The problem with all this is that some EP controllers (at least the rockchip for
sure, likely the Cadence one as well) have alignment constraints that depend on
the *host* PCI address (yes, the rockchip driver is still buggy in that respect,
fixes coming, see at the end for the details about the rockchip). The current
API does not allow for that to be gracefully handled and using the epc_features
for that would not work at all.

With this dynamic constraint based on the host PCI address (which the EPF cannot
control), we need EPC core functions that:
1) allocate memory from windows based on the PCI address they will be mapped to
2) Depending on the size of the transfer + the alignment need for a PCI address,
a single memory window may not be enough, so we need the ability to allocate
memory over multiple windows
3) Some nice helpers that avoid that pattern of mem alloc + map pci addr and
simplify them with "map this PCI address for me and tell me the local CPU
address for it, completely hiding any alignment concerns.

>> changes are definitely needed. Working on that. That is not easy as the mapping
>> API and its semantic impacts data transfers (memcpy_from|toio and DMA).
>>
>> I do have a patch that does something similar as this one, but at a much higher
>> level with a helper function that gives the function driver the offset into the
>> allocated memory region to use for mapping a particular PCI address. And then
>> this helper is then in turn used into a new pci_epc_map() function which does
>> mem alloc + mapping in one go based on the EPC constraints. That hides all
>
> pci_epc_map() was added only to perform mapping functionality. I'd
> prefer it stays that way instead of adding bunch of other things into it.

I am not proposing to add to it or to modify it. That function can remain the
basic one for simple cases. But we need better functions for more complex EPF
functions that need to map potentially large memory areas to random PCI addresses.

What I am proposing is to have more intelligent helpers using the current simple
functions: essentially wrapping pci_epc_mem_alloc_addr()+pci_epc_map_addr() with
pci_epc_map(), and similar for unmap. That would greatly simplify the code of
EPF drivers that constantly need to map/unmap PCI address to serve IOs/transfers
as requested by the host/RP side. Developers would still be free to use the
verbose path if they wish to do so, modulo the mandatory fixes for gracefully
handling alignment and allocation size, for which we need either to modify
pci_epc_mem_alloc_addr() or new functions.
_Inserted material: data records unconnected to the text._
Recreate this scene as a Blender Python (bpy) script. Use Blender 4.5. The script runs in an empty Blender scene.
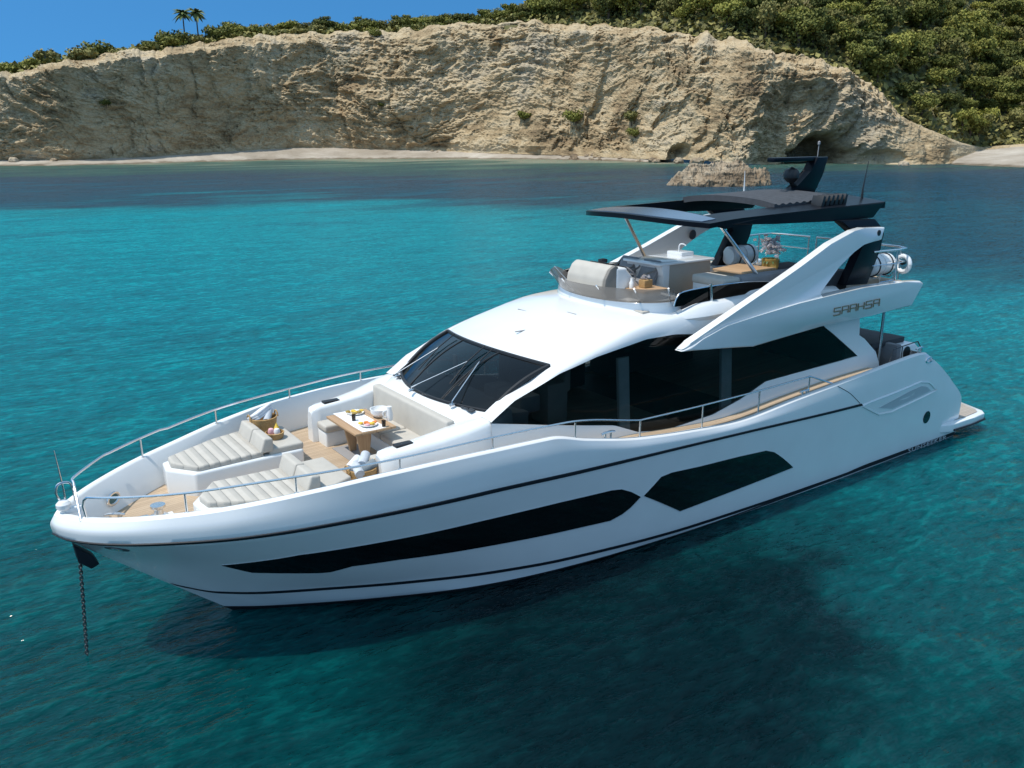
import bpy, bmesh, math, random
import numpy as np
from mathutils import Vector, Matrix, noise
random.seed(7); rng=np.random.default_rng(7)
SC=bpy.context.scene; COL=SC.collection

# ------------------------------------------------------------------ camera, sky, sun, exposure
CAM=Vector((24.1666,14.07963,8.22785)); YAW,PITCH,ROLL=-2.18192771,-.285114479,-.00512470884
fw=Vector((math.cos(PITCH)*math.cos(YAW),math.cos(PITCH)*math.sin(YAW),math.sin(PITCH)))
rt=fw.cross(Vector((0,0,1))).normalized(); up=rt.cross(fw)
rr=rt*math.cos(ROLL)+up*math.sin(ROLL); uu=-rt*math.sin(ROLL)+up*math.cos(ROLL)
cam=bpy.data.cameras.new('camera'); camo=bpy.data.objects.new('camera',cam); COL.objects.link(camo)
cam.sensor_width=36; cam.lens=36*850.307/1024; cam.clip_start=.1; cam.clip_end=6000
camo.matrix_world=Matrix(((rr.x,uu.x,-fw.x,CAM.x),(rr.y,uu.y,-fw.y,CAM.y),(rr.z,uu.z,-fw.z,CAM.z),(0,0,0,1)))
SC.camera=camo
SUN=Vector((.42,-.09,.89)).normalized()
sun=bpy.data.lights.new('sun','SUN'); suno=bpy.data.objects.new('sun',sun); COL.objects.link(suno)
sun.energy=2.05; sun.angle=math.radians(.53); sun.color=(1,.95,.87)
suno.rotation_euler=SUN.to_track_quat('Z','Y').to_euler()
W=bpy.data.worlds.new('World'); SC.world=W; W.use_nodes=True
nt=W.node_tree; bg=nt.nodes['Background']; sky=nt.nodes.new('ShaderNodeTexSky')
sky.sky_type='NISHITA'; sky.sun_disc=False; sky.sun_elevation=math.asin(SUN.z)
sky.sun_rotation=math.atan2(SUN.x,SUN.y); sky.altitude=0; sky.air_density=1.0; sky.dust_density=.1; sky.ozone_density=2.0
# clear dry air: the blue of the upper sky reaches low towards the horizon
stc=nt.nodes.new('ShaderNodeTexCoord'); smp=nt.nodes.new('ShaderNodeMapping'); smp.inputs['Location'].default_value=(0,0,.3); smp.inputs['Scale'].default_value=(1,1,.8)
snm=nt.nodes.new('ShaderNodeVectorMath'); snm.operation='NORMALIZE'
nt.links.new(stc.outputs['Generated'],smp.inputs[0]); nt.links.new(smp.outputs[0],snm.inputs[0]); nt.links.new(snm.outputs[0],sky.inputs[0])
sgs=nt.nodes.new('ShaderNodeSeparateXYZ'); nt.links.new(stc.outputs['Generated'],sgs.inputs[0])
srp=nt.nodes.new('ShaderNodeValToRGB'); srp.color_ramp.elements[0].color=(.15,.38,.50,1); srp.color_ramp.elements[1].color=(1.06,1.03,.8,1); srp.color_ramp.elements[1].position=.3; e_=srp.color_ramp.elements.new(.15); e_.color=(.15,.38,.50,1)
smx=nt.nodes.new('ShaderNodeMix'); smx.data_type='RGBA'; smx.blend_type='MULTIPLY'; smx.inputs['Factor'].default_value=1
nt.links.new(sgs.outputs['Z'],srp.inputs[0]); nt.links.new(sky.outputs[0],smx.inputs['A']); nt.links.new(srp.outputs[0],smx.inputs['B'])
nt.links.new(smx.outputs['Result'],bg.inputs[0]); bg.inputs[1].default_value=.15
SC.view_settings.view_transform='Standard'; SC.view_settings.look='None'; SC.view_settings.gamma=1
SC.view_settings.exposure=1.02; SC.view_settings.use_curve_mapping=False
SC.cycles.max_bounces=8; SC.cycles.transparent_max_bounces=12
SC.cycles.caustics_reflective=True; SC.cycles.caustics_refractive=False

# ------------------------------------------------------------------ helpers
def tag(o,label=None,cat=None,group=None,kind=None):
    for k,v in(('label',label),('category',cat),('group',group),('kind',kind)):
        if v: o[k]=v
    return o
def empty(name,loc,label,cat,group=None,rz=0):
    o=bpy.data.objects.new(name,None); COL.objects.link(o); o.location=loc; o.rotation_euler=(0,0,rz); o.empty_display_size=.3
    return tag(o,label,cat,group)
def link(name,me,parent=None,world=False):
    o=bpy.data.objects.new(name,me); COL.objects.link(o)
    if parent is not None:
        o.parent=parent
        if world and parent.type=='EMPTY': o.matrix_parent_inverse=Matrix.Translation(-parent.location)
    return o
def pchip(xs, ys, xq):
    xs=np.asarray(xs,float); ys=np.asarray(ys,float); xq=np.asarray(xq,float)
    if xs[0]>xs[-1]: xs=xs[::-1]; ys=ys[::-1]
    h=np.diff(xs); dl=np.diff(ys)/h; n=len(xs); m=np.zeros(n)
    for i in range(1,n-1):
        if dl[i-1]*dl[i]>0:
            w1=2*h[i]+h[i-1]; w2=h[i]+2*h[i-1]
            m[i]=(w1+w2)/(w1/dl[i-1]+w2/dl[i])
    m[0]=dl[0]; m[-1]=dl[-1]
    xc=np.clip(xq,xs[0],xs[-1]); i=np.clip(np.searchsorted(xs,xc)-1,0,n-2)
    t=(xc-xs[i])/h[i]
    return ((1+2*t)*(1-t)**2*ys[i]+t*(1-t)**2*h[i]*m[i]+t*t*(3-2*t)*ys[i+1]+t*t*(t-1)*h[i]*m[i+1])
def curve(tab,x):
    t=np.array(tab,float); return pchip(t[:,0],t[:,1],x)
def smooth_path(pts,n=6):
    P=[Vector(p) for p in pts]; out=[]
    for i in range(len(P)-1):
        p0=P[max(i-1,0)];p1=P[i];p2=P[i+1];p3=P[min(i+2,len(P)-1)]
        for k in range(n):
            t=k/n
            out.append(.5*((2*p1)+(p2-p0)*t+(2*p0-5*p1+4*p2-p3)*t*t+(3*p1-p0-3*p2+p3)*t**3))
    out.append(P[-1]); return out
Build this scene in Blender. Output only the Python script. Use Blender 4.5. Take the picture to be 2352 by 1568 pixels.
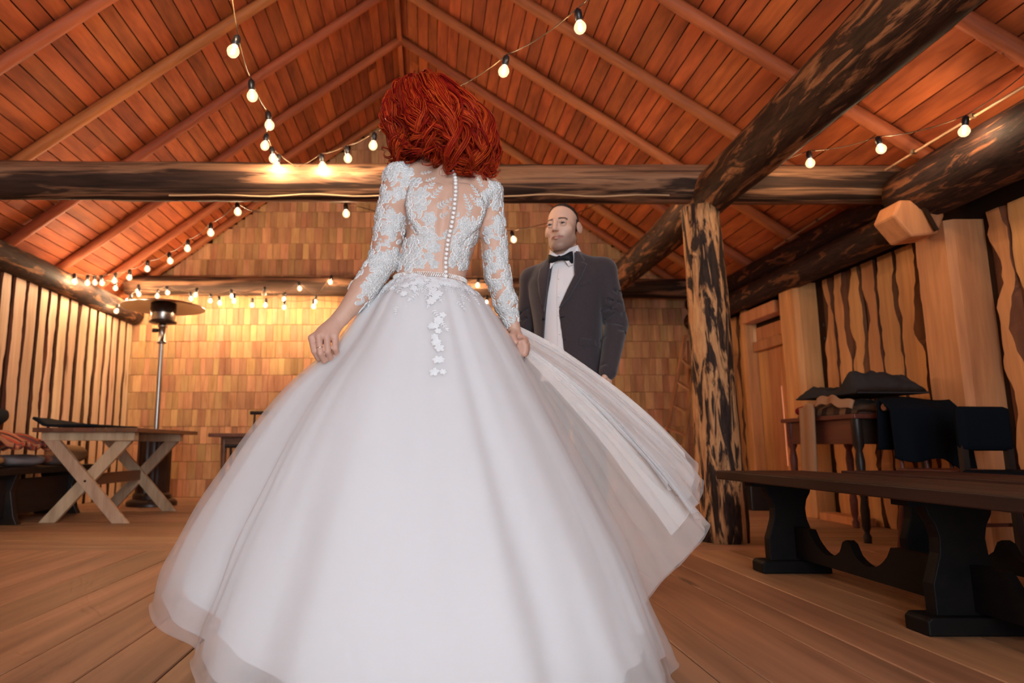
import bpy, bmesh, math, random
import numpy as np
from mathutils import Vector, Matrix, Quaternion, noise
from mathutils.bvhtree import BVHTree

random.seed(7)
rng = np.random.default_rng(11)
scene = bpy.context.scene
C = scene.collection
for o in list(bpy.data.objects):
    bpy.data.objects.remove(o)

# ------------------------------------------------------------------ camera
PITCH = math.atan(239 / 1540)
cam_d = bpy.data.cameras.new('camera')
cam = bpy.data.objects.new('camera', cam_d); C.objects.link(cam)
cam.location = (0, 0, 0.6)
cam.rotation_euler = (math.pi / 2 + PITCH, 0, 0)
cam_d.sensor_width = 36; cam_d.sensor_fit = 'HORIZONTAL'
cam_d.lens = 36 * 1540 / 2352
cam_d.shift_x = (1176 - 980) / 2352
cam_d.clip_start = 0.05
cam_d.dof.use_dof = True
cam_d.dof.focus_distance = 2.1
cam_d.dof.aperture_fstop = 3.0
scene.camera = cam

# ------------------------------------------------------------------ world: overcast daylight outside the barn
world = bpy.data.worlds.new('daylight'); scene.world = world
world.use_nodes = True
bg = world.node_tree.nodes['Background']
bg.inputs['Color'].default_value = (0.81, 0.92, 1.0, 1)
bg.inputs['Strength'].default_value = 8.8
# the open barn doorway behind the camera lets the daylight in
pl = bpy.data.lights.new('doorway_portal', 'AREA')
pl.shape = 'RECTANGLE'; pl.size = 2.9; pl.size_y = 3.05
pl.cycles.is_portal = True
po = bpy.data.objects.new('doorway_portal', pl); C.objects.link(po)
po.location = (.2, -2.95, 1.55); po.rotation_euler = (math.pi / 2, 0, 0)

BULB_POWER = 1000.0
vs = scene.view_settings
vs.view_transform = 'Standard'; vs.look = 'None'; vs.gamma = 1.0; vs.exposure = 0.0
vs.use_curve_mapping = False
scene.cycles.transparent_max_bounces = 16
scene.cycles.max_bounces = 6
scene.cycles.diffuse_bounces = 4
scene.cycles.glossy_bounces = 2
scene.cycles.transmission_bounces = 3
scene.cycles.use_adaptive_sampling = True
scene.cycles.adaptive_threshold = .1
scene.cycles.adaptive_min_samples = 12
scene.cycles.sample_clamp_indirect = 6.0
scene.cycles.use_denoising = True

# ------------------------------------------------------------------ node helpers
class NT:
    def __init__(self, name):
        self.m = bpy.data.materials.new(name); self.m.use_nodes = True
        self.t = self.m.node_tree; self.t.nodes.clear()
        self.out = self.add('ShaderNodeOutputMaterial')
    def add(self, typ, **kw):
        n = self.t.nodes.new(typ)
        for k, v in kw.items():
            if k in ('operation', 'blend_type', 'data_type', 'noise_dimensions', 'feature', 'wave_type', 'bands_direction', 'attribute_name', 'interpolation'):
                setattr(n, k, v)
        return n
    def put(self, sock, v):
        if isinstance(v, bpy.types.NodeSocket): self.t.links.new(v, sock)
        else:
            if hasattr(sock, 'default_value'):
                dv = sock.default_value
                if hasattr(dv, '__len__') and not hasattr(v, '__len__'): v = [v] * len(dv)
                if hasattr(dv, '__len__') and len(dv) == 4 and len(v) == 3: v = (*v, 1)
                sock.default_value = v
    def math(self, op, a, b=None, c=None):
        n = self.add('ShaderNodeMath', operation=op); self.put(n.inputs[0], a)
        if b is not None: self.put(n.inputs[1], b)
        if c is not None: self.put(n.inputs[2], c)
        return n.outputs[0]
    def vmath(self, op, a, b):
        n = self.add('ShaderNodeVectorMath', operation=op); self.put(n.inputs[0], a); self.put(n.inputs[1], b)
        return n.outputs[0]
    def noise(self, vec, scale, detail=4, rough=.55, dist=0.0):
        n = self.add('ShaderNodeTexNoise'); self.put(n.inputs['Vector'], vec)
        n.inputs['Scale'].default_value = scale; n.inputs['Detail'].default_value = detail
        n.inputs['Roughness'].default_value = rough; n.inputs['Distortion'].default_value = dist
        return n.outputs[0]
    def ramp(self, fac, stops):
        n = self.add('ShaderNodeValToRGB'); self.put(n.inputs[0], fac)
        e = n.color_ramp.elements
        while len(e) < len(stops): e.new(0.5)
        for i, (p, c) in enumerate(stops):
            e[i].position = p; e[i].color = (*c, 1) if len(c) == 3 else c
        return n.outputs[0]
    def mix(self, fac, a, b, blend='MIX'):
        n = self.add('ShaderNodeMix', data_type='RGBA', blend_type=blend)
        self.put(n.inputs[0], fac); self.put(n.inputs[6], a); self.put(n.inputs[7], b)
        return n.outputs[2]
    def hsv(self, col, h=.5, s=1., v=1.):
        n = self.add('ShaderNodeHueSaturation'); self.put(n.inputs['Color'], col)
        self.put(n.inputs['Hue'], h); self.put(n.inputs['Saturation'], s); self.put(n.inputs['Value'], v)
        return n.outputs[0]
    def bump(self, h, strength=.3, dist=.01):
        n = self.add('ShaderNodeBump'); n.inputs['Strength'].default_value = strength
        n.inputs['Distance'].default_value = dist; self.put(n.inputs['Height'], h)
        return n.outputs[0]
    def principled(self, col, rough=.6, normal=None, metallic=0., spec=.5, **kw):
        n = self.add('ShaderNodeBsdfPrincipled')
        self.put(n.inputs['Base Color'], col); self.put(n.inputs['Roughness'], rough)
        n.inputs['Metallic'].default_value = metallic
        n.inputs['Specular IOR Level'].default_value = spec
        if normal is not None: self.put(n.inputs['Normal'], normal)
        for k, v in kw.items(): self.put(n.inputs[k.replace('_', ' ')], v)
        return n.outputs[0]
    def done(self, sh):
        self.t.links.new(sh, self.out.inputs[0]); return self.m
    def rnd(self):
        oi = self.add('ShaderNodeObjectInfo'); ge = self.add('ShaderNodeNewGeometry')
        return self.math('FRACT', self.math('ADD', oi.outputs['Random'], ge.outputs['Random Per Island']))
    def pos(self): return self.add('ShaderNodeNewGeometry').outputs['Position']
    def objc(self): return self.add('ShaderNodeTexCoord').outputs['Object']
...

Note about the rk3399 EP controller: it has 1MB memory windows that can be used
to map up to 1MB of PCI address space. This limits comes from the fact that the
mapping controller uses at most the lower 22 bits from the local CPU address as
the lower bits for the PCI address. But this also implies that the offset (the
alignment) into the memory window must be equal to the mask of the PCI address
to map over the number of bits of PCI address that will change over the range of
addresses mapped (the number of bits of address changing over the address range
[PCI_addr .. PCI_addr + mapping_size - 1]).

Notifying this alignment need to an EPF driver can only be done using an API.
Cannot do that with epc_features fields.